Note that this serves, during the increase, as an incentive to borrow and a disincentive to save.
The reality of the business cycle, however, ensures that the banks' contribution doesn't plateau, but rather cycles. During the boom, they lend out more money. During the recession, they concern themselves primarily with getting loans paid back, and are less inclined to loan (because people seem less likely to pay them back). And just as lending against a fractional reserve adds more money to the economy, that same loan being paid back removes it. So long as loans are being made and paid back at the same rate, the overall quantity of money does not increase.
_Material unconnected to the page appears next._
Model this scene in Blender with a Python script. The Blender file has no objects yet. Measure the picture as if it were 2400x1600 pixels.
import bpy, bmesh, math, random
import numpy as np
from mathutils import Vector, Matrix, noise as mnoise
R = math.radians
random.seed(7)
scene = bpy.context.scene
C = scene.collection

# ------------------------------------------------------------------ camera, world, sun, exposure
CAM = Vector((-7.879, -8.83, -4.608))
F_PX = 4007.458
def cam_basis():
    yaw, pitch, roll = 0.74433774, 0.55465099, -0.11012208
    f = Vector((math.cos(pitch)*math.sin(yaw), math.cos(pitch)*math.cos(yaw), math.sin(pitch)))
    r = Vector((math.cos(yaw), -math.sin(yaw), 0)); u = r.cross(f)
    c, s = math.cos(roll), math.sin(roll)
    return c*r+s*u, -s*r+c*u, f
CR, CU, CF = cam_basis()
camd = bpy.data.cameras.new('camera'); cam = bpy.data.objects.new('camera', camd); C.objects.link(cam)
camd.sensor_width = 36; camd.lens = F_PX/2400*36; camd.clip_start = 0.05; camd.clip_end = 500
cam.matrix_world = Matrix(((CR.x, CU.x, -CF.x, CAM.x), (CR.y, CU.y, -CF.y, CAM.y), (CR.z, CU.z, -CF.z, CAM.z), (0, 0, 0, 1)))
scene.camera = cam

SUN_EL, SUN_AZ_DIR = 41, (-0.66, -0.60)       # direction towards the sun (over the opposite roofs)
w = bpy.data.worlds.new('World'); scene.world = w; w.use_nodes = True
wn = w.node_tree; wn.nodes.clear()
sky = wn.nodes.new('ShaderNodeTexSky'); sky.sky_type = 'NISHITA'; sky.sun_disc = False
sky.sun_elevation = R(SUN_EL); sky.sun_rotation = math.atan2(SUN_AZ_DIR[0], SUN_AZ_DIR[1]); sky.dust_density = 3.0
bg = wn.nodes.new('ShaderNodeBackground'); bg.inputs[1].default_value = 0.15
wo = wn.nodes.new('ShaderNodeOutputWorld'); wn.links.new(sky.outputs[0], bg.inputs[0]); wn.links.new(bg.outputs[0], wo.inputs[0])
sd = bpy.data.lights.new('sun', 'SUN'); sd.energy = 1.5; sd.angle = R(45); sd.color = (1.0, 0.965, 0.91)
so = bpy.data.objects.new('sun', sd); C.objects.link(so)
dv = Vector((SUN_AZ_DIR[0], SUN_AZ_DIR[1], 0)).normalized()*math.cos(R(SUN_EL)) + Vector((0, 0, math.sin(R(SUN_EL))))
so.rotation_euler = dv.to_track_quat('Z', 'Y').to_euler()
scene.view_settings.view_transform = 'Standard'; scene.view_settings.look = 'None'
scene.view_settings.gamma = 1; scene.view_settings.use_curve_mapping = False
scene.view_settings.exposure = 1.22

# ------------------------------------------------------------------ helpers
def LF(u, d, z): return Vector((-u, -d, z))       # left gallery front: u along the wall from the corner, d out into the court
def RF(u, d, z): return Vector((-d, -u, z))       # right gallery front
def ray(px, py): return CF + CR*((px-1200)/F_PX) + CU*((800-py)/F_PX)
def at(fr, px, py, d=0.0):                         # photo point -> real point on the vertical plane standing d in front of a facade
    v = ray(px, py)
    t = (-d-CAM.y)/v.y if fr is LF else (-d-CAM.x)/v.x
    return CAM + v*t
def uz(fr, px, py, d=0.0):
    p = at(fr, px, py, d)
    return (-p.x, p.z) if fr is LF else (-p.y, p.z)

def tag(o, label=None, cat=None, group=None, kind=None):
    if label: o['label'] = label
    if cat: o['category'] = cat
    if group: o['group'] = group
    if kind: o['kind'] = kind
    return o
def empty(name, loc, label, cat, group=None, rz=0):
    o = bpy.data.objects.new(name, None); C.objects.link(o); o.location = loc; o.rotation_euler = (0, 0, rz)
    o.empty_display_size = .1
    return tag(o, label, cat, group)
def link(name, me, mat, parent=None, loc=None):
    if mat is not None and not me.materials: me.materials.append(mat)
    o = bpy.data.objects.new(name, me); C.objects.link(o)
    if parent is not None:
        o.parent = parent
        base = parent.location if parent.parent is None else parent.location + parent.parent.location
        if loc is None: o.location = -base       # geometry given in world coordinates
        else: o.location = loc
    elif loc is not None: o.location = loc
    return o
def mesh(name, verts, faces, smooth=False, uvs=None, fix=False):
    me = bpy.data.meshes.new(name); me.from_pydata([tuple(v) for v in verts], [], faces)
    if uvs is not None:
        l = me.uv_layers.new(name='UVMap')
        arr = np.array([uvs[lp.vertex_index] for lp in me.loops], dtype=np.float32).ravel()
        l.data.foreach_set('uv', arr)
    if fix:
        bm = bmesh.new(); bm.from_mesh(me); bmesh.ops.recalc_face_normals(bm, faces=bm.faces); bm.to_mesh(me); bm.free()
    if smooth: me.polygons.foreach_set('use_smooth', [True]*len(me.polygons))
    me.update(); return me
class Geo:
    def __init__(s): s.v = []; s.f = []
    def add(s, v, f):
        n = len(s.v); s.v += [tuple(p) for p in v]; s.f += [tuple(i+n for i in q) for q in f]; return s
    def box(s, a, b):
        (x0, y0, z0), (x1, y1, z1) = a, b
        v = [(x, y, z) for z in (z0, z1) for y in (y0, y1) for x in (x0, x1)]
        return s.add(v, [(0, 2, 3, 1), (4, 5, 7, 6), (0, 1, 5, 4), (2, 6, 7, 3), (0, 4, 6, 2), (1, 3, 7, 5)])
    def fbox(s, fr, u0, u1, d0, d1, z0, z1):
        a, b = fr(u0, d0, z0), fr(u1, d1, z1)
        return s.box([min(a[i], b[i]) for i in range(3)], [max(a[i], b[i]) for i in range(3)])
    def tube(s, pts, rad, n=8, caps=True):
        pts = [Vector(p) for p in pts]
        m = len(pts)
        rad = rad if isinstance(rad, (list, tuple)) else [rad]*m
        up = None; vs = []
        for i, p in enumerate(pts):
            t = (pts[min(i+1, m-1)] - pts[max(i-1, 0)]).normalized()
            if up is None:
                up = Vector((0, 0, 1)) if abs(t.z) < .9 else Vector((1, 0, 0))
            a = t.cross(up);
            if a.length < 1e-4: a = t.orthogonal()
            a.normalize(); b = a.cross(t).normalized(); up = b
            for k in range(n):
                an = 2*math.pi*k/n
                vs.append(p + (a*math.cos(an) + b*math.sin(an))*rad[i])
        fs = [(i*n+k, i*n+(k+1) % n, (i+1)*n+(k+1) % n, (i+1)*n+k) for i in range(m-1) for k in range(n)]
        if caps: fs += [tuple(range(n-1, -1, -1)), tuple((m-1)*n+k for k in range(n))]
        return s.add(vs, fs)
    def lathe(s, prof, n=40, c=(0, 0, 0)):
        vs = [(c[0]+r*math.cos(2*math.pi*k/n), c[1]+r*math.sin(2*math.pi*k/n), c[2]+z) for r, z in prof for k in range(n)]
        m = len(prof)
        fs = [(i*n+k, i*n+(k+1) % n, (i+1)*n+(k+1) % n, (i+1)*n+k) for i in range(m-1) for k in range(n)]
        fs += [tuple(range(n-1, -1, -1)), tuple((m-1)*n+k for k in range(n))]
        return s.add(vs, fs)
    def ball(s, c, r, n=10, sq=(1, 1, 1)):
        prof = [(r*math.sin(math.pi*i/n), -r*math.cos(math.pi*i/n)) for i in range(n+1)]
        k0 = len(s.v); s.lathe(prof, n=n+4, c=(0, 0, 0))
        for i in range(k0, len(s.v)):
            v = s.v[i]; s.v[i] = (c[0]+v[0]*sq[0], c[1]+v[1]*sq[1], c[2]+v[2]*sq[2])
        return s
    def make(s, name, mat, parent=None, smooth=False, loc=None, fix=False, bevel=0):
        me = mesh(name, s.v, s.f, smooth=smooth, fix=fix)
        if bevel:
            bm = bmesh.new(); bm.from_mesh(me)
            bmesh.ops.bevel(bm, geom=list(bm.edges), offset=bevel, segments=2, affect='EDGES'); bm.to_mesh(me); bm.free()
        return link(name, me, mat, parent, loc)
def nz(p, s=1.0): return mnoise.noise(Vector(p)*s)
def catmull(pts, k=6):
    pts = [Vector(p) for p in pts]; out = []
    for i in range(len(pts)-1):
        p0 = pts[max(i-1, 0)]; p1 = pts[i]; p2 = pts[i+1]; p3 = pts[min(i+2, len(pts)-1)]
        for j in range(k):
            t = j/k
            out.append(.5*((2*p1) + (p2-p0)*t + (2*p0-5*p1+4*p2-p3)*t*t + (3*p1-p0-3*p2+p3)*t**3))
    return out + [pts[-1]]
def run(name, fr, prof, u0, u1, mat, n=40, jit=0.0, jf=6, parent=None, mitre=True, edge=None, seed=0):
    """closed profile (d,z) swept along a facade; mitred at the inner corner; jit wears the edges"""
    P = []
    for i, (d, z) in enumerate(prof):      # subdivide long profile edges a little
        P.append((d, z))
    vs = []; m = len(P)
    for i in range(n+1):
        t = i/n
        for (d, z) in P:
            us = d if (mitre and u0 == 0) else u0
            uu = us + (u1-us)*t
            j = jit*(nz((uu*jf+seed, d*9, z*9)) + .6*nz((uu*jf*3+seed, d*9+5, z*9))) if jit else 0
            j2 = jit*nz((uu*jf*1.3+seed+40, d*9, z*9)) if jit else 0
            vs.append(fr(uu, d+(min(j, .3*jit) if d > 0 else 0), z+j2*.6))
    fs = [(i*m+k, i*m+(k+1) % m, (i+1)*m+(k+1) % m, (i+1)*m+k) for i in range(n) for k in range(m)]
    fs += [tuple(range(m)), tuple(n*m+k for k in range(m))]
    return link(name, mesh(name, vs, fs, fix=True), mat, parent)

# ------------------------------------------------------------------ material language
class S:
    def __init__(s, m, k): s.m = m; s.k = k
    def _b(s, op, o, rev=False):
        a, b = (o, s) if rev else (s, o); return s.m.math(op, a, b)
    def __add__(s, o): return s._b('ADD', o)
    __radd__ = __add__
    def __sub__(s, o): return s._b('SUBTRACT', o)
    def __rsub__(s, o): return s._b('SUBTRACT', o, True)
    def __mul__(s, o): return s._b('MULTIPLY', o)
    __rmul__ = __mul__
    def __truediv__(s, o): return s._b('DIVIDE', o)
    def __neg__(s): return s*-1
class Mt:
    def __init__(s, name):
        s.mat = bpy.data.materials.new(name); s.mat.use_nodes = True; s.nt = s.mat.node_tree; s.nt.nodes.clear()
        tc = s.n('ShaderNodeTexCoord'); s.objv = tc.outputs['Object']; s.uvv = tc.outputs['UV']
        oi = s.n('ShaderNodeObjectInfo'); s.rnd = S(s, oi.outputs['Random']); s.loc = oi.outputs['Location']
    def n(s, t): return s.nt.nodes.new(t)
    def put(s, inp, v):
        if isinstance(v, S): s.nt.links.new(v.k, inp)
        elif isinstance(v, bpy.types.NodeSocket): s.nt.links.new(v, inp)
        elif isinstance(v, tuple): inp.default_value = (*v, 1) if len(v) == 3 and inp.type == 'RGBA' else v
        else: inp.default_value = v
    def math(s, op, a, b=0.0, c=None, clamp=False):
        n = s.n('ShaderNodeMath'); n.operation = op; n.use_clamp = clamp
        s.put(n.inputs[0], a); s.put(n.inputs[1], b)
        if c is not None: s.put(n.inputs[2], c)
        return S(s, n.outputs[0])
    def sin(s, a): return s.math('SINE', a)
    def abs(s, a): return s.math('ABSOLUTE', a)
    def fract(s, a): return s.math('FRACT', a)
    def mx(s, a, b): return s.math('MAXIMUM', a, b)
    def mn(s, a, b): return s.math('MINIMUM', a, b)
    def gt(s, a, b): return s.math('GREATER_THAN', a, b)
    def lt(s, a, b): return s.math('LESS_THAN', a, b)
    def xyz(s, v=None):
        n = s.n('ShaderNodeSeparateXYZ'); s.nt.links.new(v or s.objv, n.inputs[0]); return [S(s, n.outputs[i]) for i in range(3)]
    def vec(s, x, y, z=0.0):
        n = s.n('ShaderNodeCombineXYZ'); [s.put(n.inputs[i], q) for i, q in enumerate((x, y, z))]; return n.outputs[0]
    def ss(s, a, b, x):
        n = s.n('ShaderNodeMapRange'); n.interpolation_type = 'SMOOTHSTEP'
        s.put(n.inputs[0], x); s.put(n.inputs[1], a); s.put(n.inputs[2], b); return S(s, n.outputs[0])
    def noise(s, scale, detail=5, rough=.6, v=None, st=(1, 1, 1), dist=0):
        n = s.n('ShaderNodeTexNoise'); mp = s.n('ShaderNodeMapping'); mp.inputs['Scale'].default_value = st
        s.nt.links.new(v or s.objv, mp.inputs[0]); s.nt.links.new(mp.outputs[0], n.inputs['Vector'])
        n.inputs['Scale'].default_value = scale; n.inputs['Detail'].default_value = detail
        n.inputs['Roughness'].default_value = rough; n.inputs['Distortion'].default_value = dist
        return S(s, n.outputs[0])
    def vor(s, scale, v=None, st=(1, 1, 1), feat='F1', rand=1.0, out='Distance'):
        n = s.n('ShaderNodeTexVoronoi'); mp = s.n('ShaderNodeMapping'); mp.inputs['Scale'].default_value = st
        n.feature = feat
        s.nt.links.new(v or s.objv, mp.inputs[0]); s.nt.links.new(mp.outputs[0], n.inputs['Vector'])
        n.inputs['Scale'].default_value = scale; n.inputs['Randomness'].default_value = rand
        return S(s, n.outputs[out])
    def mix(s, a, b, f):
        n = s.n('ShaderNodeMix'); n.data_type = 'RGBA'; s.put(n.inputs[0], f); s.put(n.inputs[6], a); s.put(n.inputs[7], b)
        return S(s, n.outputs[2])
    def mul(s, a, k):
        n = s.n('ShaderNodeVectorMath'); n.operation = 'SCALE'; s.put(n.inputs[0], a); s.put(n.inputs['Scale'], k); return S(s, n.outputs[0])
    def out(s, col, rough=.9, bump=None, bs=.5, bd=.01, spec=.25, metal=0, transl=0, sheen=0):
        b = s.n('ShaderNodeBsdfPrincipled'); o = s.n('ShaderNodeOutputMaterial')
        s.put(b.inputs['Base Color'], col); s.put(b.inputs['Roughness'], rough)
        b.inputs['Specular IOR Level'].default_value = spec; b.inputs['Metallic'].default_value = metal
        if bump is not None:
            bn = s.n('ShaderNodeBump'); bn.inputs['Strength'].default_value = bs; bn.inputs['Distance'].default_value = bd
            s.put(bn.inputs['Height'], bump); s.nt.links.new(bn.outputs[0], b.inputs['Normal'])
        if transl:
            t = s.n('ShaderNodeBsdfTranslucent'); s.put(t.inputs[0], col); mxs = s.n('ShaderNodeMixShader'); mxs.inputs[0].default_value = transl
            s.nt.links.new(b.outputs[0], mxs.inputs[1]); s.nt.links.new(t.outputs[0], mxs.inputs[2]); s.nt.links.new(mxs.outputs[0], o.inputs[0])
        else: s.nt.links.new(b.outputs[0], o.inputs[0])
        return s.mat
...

But the reality is that there are times when there is more lending than repayment (the boom), and times when there is more repayment than lending (the bust, or "recession"). (I won't be talking about the cause of the business cycle here, but for my preferred explanations google "Austrian Business Cycle Theory" and "Land Market Cycle".)
So our economy goes (or rather would go, if the Federal Reserve allowed it) through periods where the banks expand the money supply, and periods where they contract it. Those who exploit this system wisely can profit from increased money, and avoid the dropping prices that result from reduced money (as those who got out at the top of the recent housing boom did) at the expense of those to whom they sold it. It's rather like an exceptionally successful counterfeiting ring who manage to unload large quantities of exquisitely crafted fake money onto suckers, enjoy what they've already bought as everyone else's prices rise in response... then sell their stuff for real money right as the forgeries begin to to be discovered and removed, but before the prices begin to return to their original levels in response... and THEN buy yet again, at the lower prices.
These days, however, the money supply is rarely allowed to truly decrease (though money is continually injected into and removed from this speculative market or that as the fads change, causing volatile price changes over the short term... as was the case when the banks significantly loosened criteria for lending against real estate... and then suddenly tightened them again). The Federal Reserve System also has ways of manipulating the money supply, by manipulating the base against which the banks lend. And while, given a fixed base, the banks could theoretically plateau at a new level and never increase again; the Federal Reserve has ways to constantly increase the base... and does, to the benefit of a different set of parties.